> Newsletter online      
Wilhelm Kohler

Wilhelm Kohler, CESifo guest in March/April 2014

Dynamic Issues of Offshoring

The dynamic effects of offshoring that arise through the channels of R&D and skill formation are Wilhelm Kohler's current research focus. The principal idea is that offshoring may – through general equilibrium repercussions – alter the incentives for accumulation of technological knowledge as well as the incentives for skill formation and professional choice. It thus becomes important to distinguish between the short-run and the long-run effects of offshoring, an issue that to date has not received much attention in the literature.

Offshoring may also play a role also in R&D itself, where issues of incomplete contracts and international knowledge spillovers and imitation come into play. Borrowing from endogenous growth theory Kohler, in collaboration with Ifo researchers Sebastion Benz and Erdal Yalcin, extend existing models of offshoring so that they are able to address its long-run effects. A further issue taken up in their research is the role that uncertainty plays in firms’ offshoring decisions. If some underlying fundamental variable driving the profitability of offshoring evolves according a stochastic process (e.g., a Brownian motion), and if switching between modes of input sourcing causes fixed costs, then the timing becomes an interesting element of the offshoring decision.

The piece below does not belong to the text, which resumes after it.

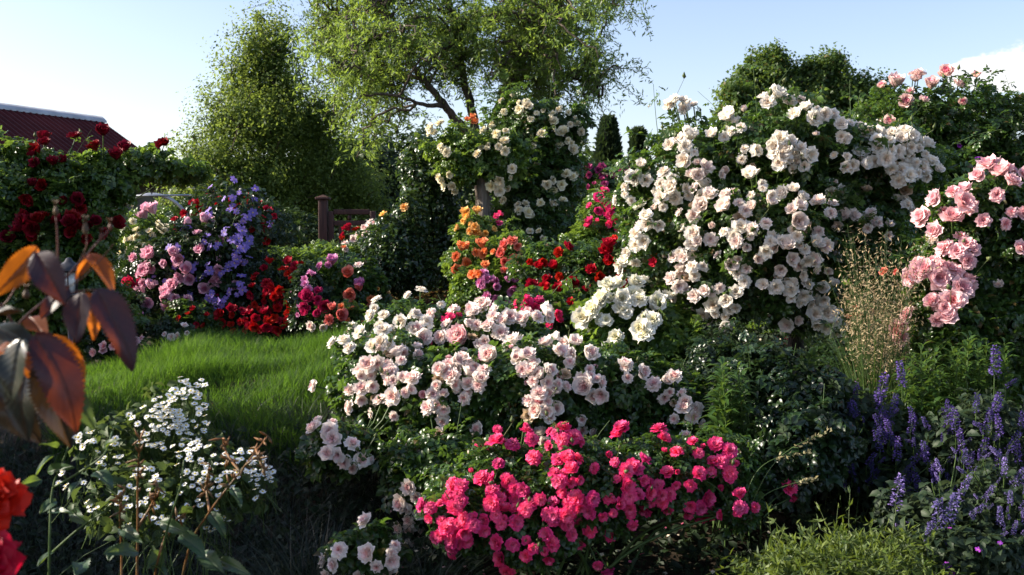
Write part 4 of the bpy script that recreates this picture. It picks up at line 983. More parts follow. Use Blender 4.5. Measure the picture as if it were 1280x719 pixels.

While visiting the Ifo Institute (26 March to 6 April 2013), Mr Kohler, Mr Benz and Mr Yalcin will analyse this with models borrowed from option value theory. Uncertainty may also be present in the policy environments of the domestic and/or the foreign economy (e.g., trade policy or tax policy), whence offshoring may become a vehicle for firms to optimally react to such policy uncertainty.

This research project, funded by the German Science Foundation (DFG), is part of a long-term cooperation between the Ifo Institute and the University of Tübingen.

Wilhlm Kohler is Professor of Economics at the University of Tübingen. He is also Research Professor in the Ifo Center for International Economics and Fellow of the CESifo Research Network. He was previously Professor of Economics at the University of Linz and Professor of Economics at the University of Essen. His journal editorships include The Review of International Economics and The Journal of International Economics and Economic Policy. He is also a member of the Review Board for Economics at the German Research Foundation (DFG). His doctorate as well as his postdoctoral degree (Venia Docendi) in Economics is from the Faculty of Economics and Social Science at the University of Innsbruck.